La pena duele, pero, ¿realmente preferimos la alegría? Nos lamentamos de los sinsabores de la vida, pero, ¿no hay algo de confortable refugio en el lamento? ¿Por qué los pesares inspiran una inmediata complicidad, y en cambio la alegría nos resulta incómoda y ruidosa?

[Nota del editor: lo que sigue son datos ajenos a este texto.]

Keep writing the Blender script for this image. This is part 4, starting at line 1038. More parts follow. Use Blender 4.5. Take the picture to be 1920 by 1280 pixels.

La alegría pide acción; es tan grata como inestable y expuesta. Está saturada de vida, y como ella quiere sacudirnos y arrastrarnos. No es extraño que despierte más prevención que la tristeza, que es blanda y estática, un paréntesis de la vitalidad y por tanto quietud, retiro, casi ausencia. Uno puede recostarse en la tristeza y no hacer otra cosa; en ella se puede evitar casi todo y no esperar casi nada; con ella, uno sabe a qué atenerse, todo resulta más previsible y por eso más seguro. Al triste no se le piden explicaciones, no se le plantean desafíos; se le excusa más fácilmente si no cumple sus deberes. La tristeza arropa como una manta en invierno; la alegría estremece como una ducha fría. La alegría se marcha pronto y sola. A la tristeza hay que echarla. El depresivo se ha hundido en su viscoso hábito.
Spinoza basó toda su ética en una noción energética de la alegría: «pasar de una menor a una mayor perfección». Esa transición requiere voluntad y esfuerzo; la tristeza, a la inversa, solo pide dejarse caer. Hay que sobreponerse a la facilidad de la tristeza.